Bu bağlamda kaygı anlık, somut ve belirgin tehlikelerden ziyade bireyin hayat içindeki sürekliliğine ve gerçekliğine dair geliştirdiği genel güvenlik sisteminin bir parçasıdır. Kaygı, nesnesi olmaması bakımından korkudan farklıdır. Korku, belirgin ve anlık olarak hissedilebilen, nesne görünümünde olan tehlikelere karşı geliştirilen bir tepkiyken “kaygı bireyin duygularının genelleştirilmiş durumudur” (Giddens, 2014:

63). Diğer bir deyişle kaygı, nesnesi kaybolmuş korkudur. Kaygının bir merkezi olmadığı ve bu yüzden de herhangi bir nesneye bağlanmadığı için somut bir karşılığı bulunmamaktadır. Bu nedenle kaygı, belirgin ve merkezi bir nesnesi olan korku gibi dışarıdan değil, kişinin kendi içinden kaynaklanır (Giddens, 2014: 64). Kaygının nesnel/fiziksel bir karşılığı olmadığı için merkezinde de fiziksel yok olma değil, benliğin yok olma endişesi bulunur (Croft & Vaughan-Williams, 2017: 19). Kaygının, korkudan bir diğer farkı da bireyin onu kendi güvenlik sisteminin bütünlüğüne yönelik bir tehlike olarak algılayıp algılamadığında saklıdır (Giddens, 2014: 65).

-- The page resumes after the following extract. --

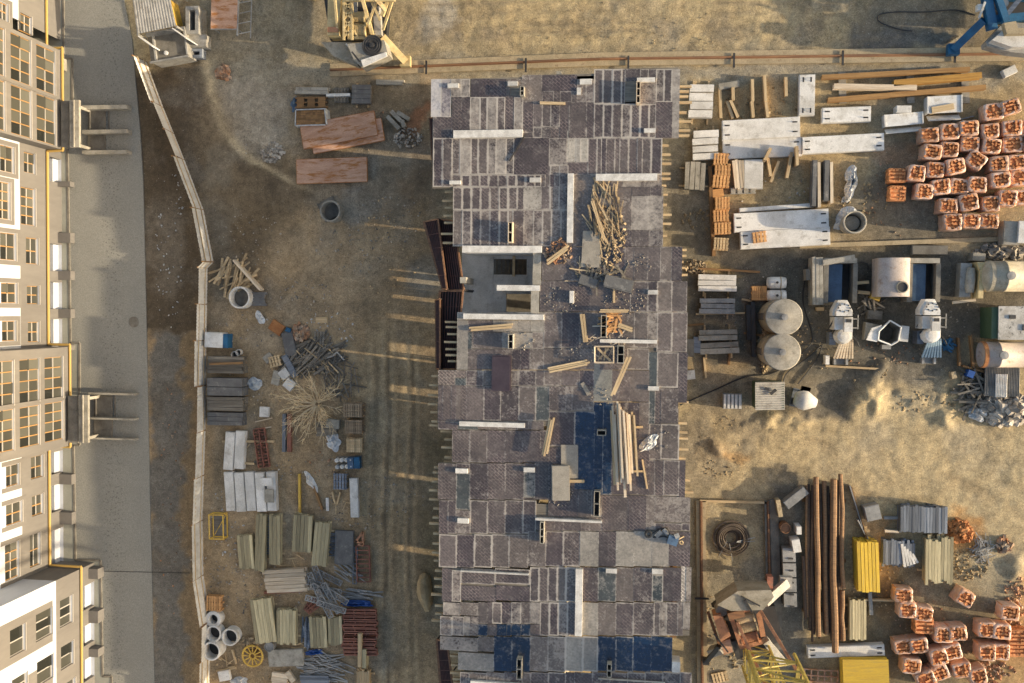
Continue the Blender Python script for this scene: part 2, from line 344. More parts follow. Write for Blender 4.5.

Freud’a göre kaygının hissedilme derecesi, çoğunlukla bireyin kendisi dışındaki dünyaya dair bilgisine ve onun karşısındaki güçlülük duygusuna bağlıdır (Giddens, 2014: 63). Birey dış dünyaya dair bilgi düzeyini artırdıkça ve bu bilgi birikimi üzerine düşünümsel bir dikkatle yaklaştığında kaygının hissedilme derecesi azalır. Zira düşünümsel gözetimden –farkında olmadan- elde edilen veriler bireye bir saniye sonrasından başlamak üzere geleceğini kurgulaması, kararlarına ve eylemlerine yön vermesi için bir projektör görevi görür. Bundan dolayıdır ki Kierkegaard (2006) kaygıyı bir özgürleşme aracı olarak görür. Kaygı, korkudan farklı olarak nesnesiz olduğu için hayvanlarda değil, insanlarda ortaya çıkar. Bu sebeple de kaygının nesnesi Kierkegaard’a göre “hiçliktir”. Kaygı, dünya-içinde var-olmak ya da hiç olmak üzerine

kurgulanır (Kierkegaard, 2006: 35). Kierkegaard’ın kavramsallaştırmasından hareketle Giddens (2014: 68), kaygının temelinde, bireyin muhtemel geleceğini karşı-olgusal durumlar üzerinden tahmin etme becerisinin ve hatta mecburiyetinin yattığını ifade eder. Bu doğrultuda kişi, dünya-içinde kendi varlığını bir hiç olarak deneyimlememek için sürekli olarak karşı-olgusal durumlar üzerinden, düşünümsel bir yolla, geleceği tahmin etmek ve ona kendini hazırlamak zorundadır. Kaygının bireye sunduğu özgürleşme imkânı da burada ortaya çıkar. Birey, kaosun ve belirsizliğin felce uğratıcı ya da hapsedici etkisini, kaygının kendisine sunduğu harekete geçme ve kendi kaderini inşa etme motivasyonuyla aşarak özgürce eyleme imkânı bulur. Bu manada Jean Delumeau’dan hareketle David Cambbell (1992: 92), kaygıya neden olan tehlikeleri, dünyayla teması sağlayan, var-olmaya ilişkin bir davet olarak niteleyip, Kierkegaard’a benzer şekilde, onların pozitif anlamda tecrübe edilebileceğini ileri sürer.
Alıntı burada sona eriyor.